YOUR INSTRUCTIONS: Quote from the first line below through the line that contains "from mathutils import Vector, Matrix", both included, and leave the pictures out.

AVAILABLE DATA:

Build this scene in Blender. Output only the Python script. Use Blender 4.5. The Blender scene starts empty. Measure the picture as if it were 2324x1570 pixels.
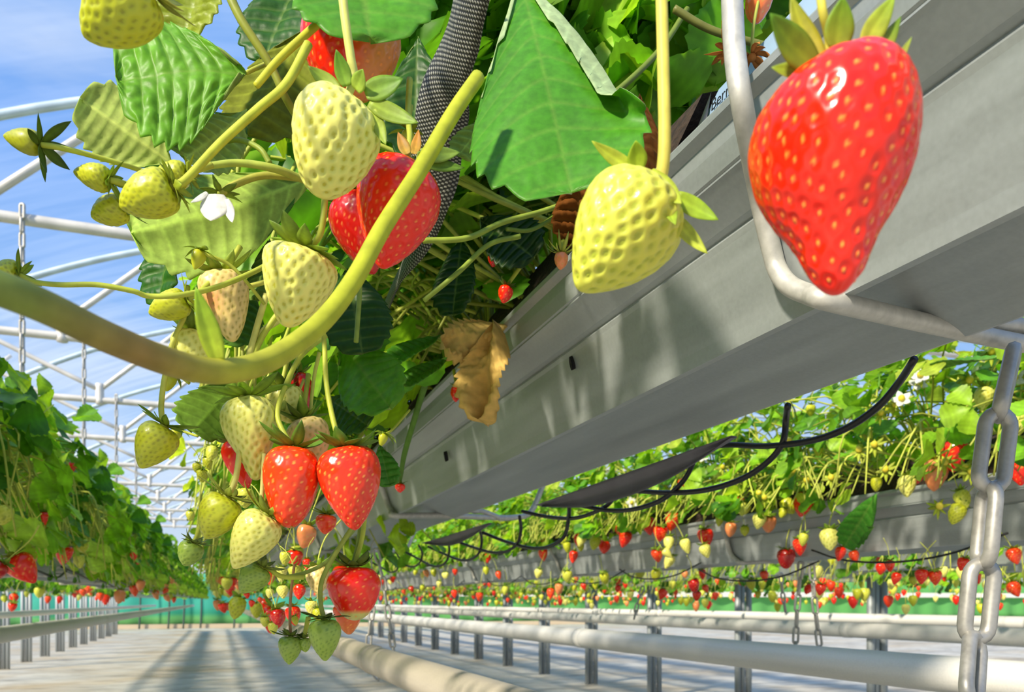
import bpy, math, random
import numpy as np
from mathutils import Vector, Matrix

# ------------------------------------------------------------------ camera, light, exposure
SC = bpy.context.scene
FOC = 1800.0                      # focal length in picture widths of 2324
HC = 0.75                         # camera height above the floor
YAW = math.atan(665 / FOC)
FWD = np.array([math.sin(YAW), math.cos(YAW), 0.0])
RGT = np.array([math.cos(YAW), -math.sin(YAW), 0.0])
UPV = np.array([0.0, 0.0, 1.0])
CAM = np.array([0.0, 0.0, HC])

cd = bpy.data.cameras.new('camera')
cam = bpy.data.objects.new('camera', cd)
SC.collection.objects.link(cam)
cam.location = CAM
cam.rotation_euler = (math.pi / 2, 0, -YAW)
cd.sensor_width = 36.0
cd.lens = FOC / 2324 * 36.0
cd.shift_y = (1365 - 785) / 2324
cd.clip_start = 0.01
cd.clip_end = 200
cd.dof.use_dof = True
cd.dof.focus_distance = 0.43
cd.dof.aperture_fstop = 21.0
SC.camera = cam

SUN_POS = Vector((-0.74, -0.44, 0.58)).normalized()
sd = bpy.data.lights.new('sun', 'SUN')
sd.energy = 5.9
sd.angle = math.radians(4.5)
sd.color = (1.0, 0.90, 0.72)
so = bpy.data.objects.new('sun', sd)
SC.collection.objects.link(so)
so.rotation_euler = SUN_POS.to_track_quat('Z', 'Y').to_euler()

vs = SC.view_settings
vs.view_transform = 'Standard'
vs.look = 'None'
vs.exposure = 0.30
vs.gamma = 1.0
vs.use_curve_mapping = False
SC.cycles.max_bounces = 8
SC.cycles.transparent_max_bounces = 12
SC.cycles.use_denoising = True
SC.cycles.sample_clamp_indirect = 6.0


def lin(c):
    c = np.asarray(c, float) / 255.0
    return np.where(c <= 0.04045, c / 12.92, ((c + 0.055) / 1.055) ** 2.4)


def rgba(c):
    return tuple(float(x) for x in lin(c)) + (1.0,)


def nodes_of(tree):
    tree.nodes.clear()
    N = lambda t, **k: [(n := tree.nodes.new(t)), [setattr(n, a, b) for a, b in k.items()]][0]
    return N, tree.links.new


# sky: blue with pale streaks of haze, whiter towards the horizon
w = bpy.data.worlds.new('sky')
SC.world = w
w.use_nodes = True
N, LK = nodes_of(w.node_tree)
tc = N('ShaderNodeTexCoord')
sep = N('ShaderNodeSeparateXYZ')
LK(tc.outputs['Generated'], sep.inputs[0])
rp = N('ShaderNodeValToRGB')
LK(sep.outputs['Z'], rp.inputs[0])
e = rp.color_ramp.elements
e[0].position = 0.0; e[0].color = rgba((226, 233, 238))
e[1].position = 1.0; e[1].color = rgba((132, 178, 236))
for p_, c_ in ((0.07, (204, 222, 242)), (0.2, (150, 192, 242)), (0.45, (112, 166, 240))):
    q = rp.color_ramp.elements.new(p_); q.color = rgba(c_)
mp = N('ShaderNodeMapping'); mp.inputs['Scale'].default_value = (2.0, 2.0, 7.0)
LK(tc.outputs['Generated'], mp.inputs[0])
nz = N('ShaderNodeTexNoise'); nz.inputs['Scale'].default_value = 1.6; nz.inputs['Detail'].default_value = 5
LK(mp.outputs[0], nz.inputs['Vector'])
r2 = N('ShaderNodeValToRGB'); r2.color_ramp.elements[0].position = 0.46; r2.color_ramp.elements[1].position = 0.95
LK(nz.outputs[0], r2.inputs[0])
mx = N('ShaderNodeMix', data_type='RGBA')
LK(r2.outputs[0], mx.inputs[0]); LK(rp.outputs[0], mx.inputs[6]); mx.inputs[7].default_value = rgba((226, 236, 248))
bg = N('ShaderNodeBackground'); bg.inputs['Strength'].default_value = 0.84
LK(mx.outputs[2], bg.inputs[0])
wo = N('ShaderNodeOutputWorld'); LK(bg.outputs[0], wo.inputs[0])

rng = np.random.default_rng(7)
random.seed(7)
COL = SC.collection


# ------------------------------------------------------------------ geometry helpers
def P(px, py, d):
    return CAM + d * (FWD + (px - 1162) / FOC * RGT + (1365 - py) / FOC * UPV)


def proj(p):
    q = np.asarray(p, float) - CAM
    d = q @ FWD
    return 1162 + FOC * (q @ RGT) / d, 1365 - FOC * q[..., 2] / d, d


def PX(px, py, X):
    """the point on the upright plane x = X that the camera sees at px, py"""
    d = 1918.0 * X / (px - 497.0)
    return P(px, py, d)


def unit(v):
    v = np.asarray(v, float)
    return v / (np.linalg.norm(v, axis=-1, keepdims=True) + 1e-12)


def catmull(pts, n):
    pts = np.asarray(pts, float)
    if len(pts) == 2:
        t = np.linspace(0, 1, n)[:, None]
        return pts[0] * (1 - t) + pts[1] * t
    p = np.vstack([2 * pts[0] - pts[1], pts, 2 * pts[-1] - pts[-2]])
    seg = len(pts) - 1
    t = np.linspace(0, seg, n)
    i = np.minimum(t.astype(int), seg - 1)
    f = (t - i)[:, None]
    a, b, c, d = p[i], p[i + 1], p[i + 2], p[i + 3]
    return 0.5 * (2 * b + (c - a) * f + (2 * a - 5 * b + 4 * c - d) * f ** 2 + (3 * b - a - 3 * c + d) * f ** 3)


def gridq(nu, nv, wrap=False):
    i = np.arange(nu - 1)[:, None]
    j = np.arange(nv if wrap else nv - 1)[None, :]
    j2 = (j + 1) % nv
    q = np.stack([i * nv + j + 0 * i, (i + 1) * nv + j, (i + 1) * nv + j2, i * nv + j2 + 0 * i], -1)
    return q.reshape(-1, 4)


class MB:
    """collects quads of one part"""
    def __init__(s):
        s.V, s.Q, s.C, s.M, s.A, s.n = [], [], [], [], [], 0

    def add(s, V, Q, col=(1, 1, 1), mi=0, st=None):
        V = np.asarray(V, float).reshape(-1, 3)
        s.V.append(V)
        s.Q.append(np.asarray(Q) + s.n)
        c = np.asarray(col, float)
        s.C.append(np.tile(c, (len(V), 1)) if c.ndim == 1 else c.reshape(-1, 3))
        s.M.append(np.full(len(Q), mi) if np.isscalar(mi) else np.asarray(mi))
        s.A.append(np.zeros((len(V), 3)) if st is None else st)
        s.n += len(V)
        return s

    def build(s, name, mats, parent=None, smooth=True):
        V = np.vstack(s.V); Q = np.vstack(s.Q).astype(np.int32)
        if parent is not None:
            V = V - np.array(parent_loc(parent))
        me = bpy.data.meshes.new(name)
        me.vertices.add(len(V)); me.vertices.foreach_set('co', V.astype(np.float32).ravel())
        me.loops.add(Q.size); me.loops.foreach_set('vertex_index', Q.ravel())
        me.polygons.add(len(Q)); me.polygons.foreach_set('loop_start', np.arange(len(Q), dtype=np.int32) * 4)
        me.update(calc_edges=True)
        me.polygons.foreach_set('use_smooth', np.full(len(Q), smooth))
        me.polygons.foreach_set('material_index', np.concatenate(s.M).astype(np.int32))
        at = me.color_attributes.new('Col', 'FLOAT_COLOR', 'POINT')
        C = np.hstack([np.clip(np.vstack(s.C), 0, 1), np.ones((len(V), 1))])
        at.data.foreach_set('color', C.astype(np.float32).ravel())
        A = np.vstack(s.A)
        if A.any():
            me.attributes.new('st', 'FLOAT_VECTOR', 'POINT').data.foreach_set('vector', A.astype(np.float32).ravel())
        for m in (mats if isinstance(mats, (list, tuple)) else [mats]):
            me.materials.append(m)
        me.validate()
        o = bpy.data.objects.new(name, me)
        COL.objects.link(o)
        if parent is not None:
            o.parent = parent
        return o


def parent_loc(o):
    v = np.array(o.location)
    return v + parent_loc(o.parent) if o.parent is not None else v


def tag(o, label=None, cat=None, group=None, kind=None):
    if label: o['label'] = label
    if cat: o['category'] = cat
    if group: o['group'] = group
    if kind: o['kind'] = kind
    return o


def thing(name, label, cat, loc, group=None):
    o = bpy.data.objects.new(name, None)
    o.empty_display_size = 0.02
    COL.objects.link(o)
    o.location = [float(x) for x in loc]
    return tag(o, label, cat, group)


def copy_tree(o, loc=None, parent=None):
    c = o.copy()
    COL.objects.link(c)
    c.parent = parent
    if loc is not None:
        c.location = [float(x) for x in loc]
    for ch in list(o.children):
        copy_tree(ch, None, c)
    return c


def tube(mb, pts, r, k=8, n=None, col=(1, 1, 1), mi=0, closed=False, colf=None):
    pts = np.asarray(pts, float)
    n = n or max(2, (len(pts) - 1) * 6 + 1)
    if closed:
        p = pts; n = len(pts)
    else:
        p = catmull(pts, n) if len(pts) > 1 else pts
    r = np.atleast_1d(np.asarray(r, float))
    rr = np.interp(np.linspace(0, 1, n), np.linspace(0, 1, len(r)), r)
    t = unit(np.roll(p, -1, 0) - np.roll(p, 1, 0)) if closed else unit(np.gradient(p, axis=0))
    a = np.array([0, 0, 1.0]) if abs(t[0][2]) < 0.9 else np.array([1.0, 0, 0])
    u = unit(np.cross(t[0], a))
    U = np.zeros_like(p)
    for i in range(n):
        u = unit(u - t[i] * (u @ t[i]))
        U[i] = u
    W = np.cross(t, U)
    ph = np.arange(k) * 2 * math.pi / k
    V = p[:, None, :] + rr[:, None, None] * (np.cos(ph)[None, :, None] * U[:, None, :] + np.sin(ph)[None, :, None] * W[:, None, :])
    c = np.asarray(col, float)
    if closed:
        q = gridq(n, k, True)
        last = np.stack([(n - 1) * k + np.arange(k), np.arange(k), (np.arange(k) + 1) % k, (n - 1) * k + (np.arange(k) + 1) % k], -1)
        mb.add(V, np.vstack([q, last]), col, mi)
        return mb
    e0 = p[0] + (V[0] - p[0]) * 0.05 - t[0] * rr[0] * 0.25
    e1 = p[-1] + (V[-1] - p[-1]) * 0.05 + t[-1] * rr[-1] * 0.25
    V = np.concatenate([e0[None], V, e1[None]])
    if colf is not None:
        cc = np.repeat(np.concatenate([[0], np.linspace(0, 1, n), [1]])[:, None], k, 1).ravel()
        col = colf(cc)
    mb.add(V, gridq(n + 2, k, True), col, mi)
    return mb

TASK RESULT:
Build this scene in Blender. Output only the Python script. Use Blender 4.5. The Blender scene starts empty. Measure the picture as if it were 2324x1570 pixels.
import bpy, math, random
import numpy as np
from mathutils import Vector, Matrix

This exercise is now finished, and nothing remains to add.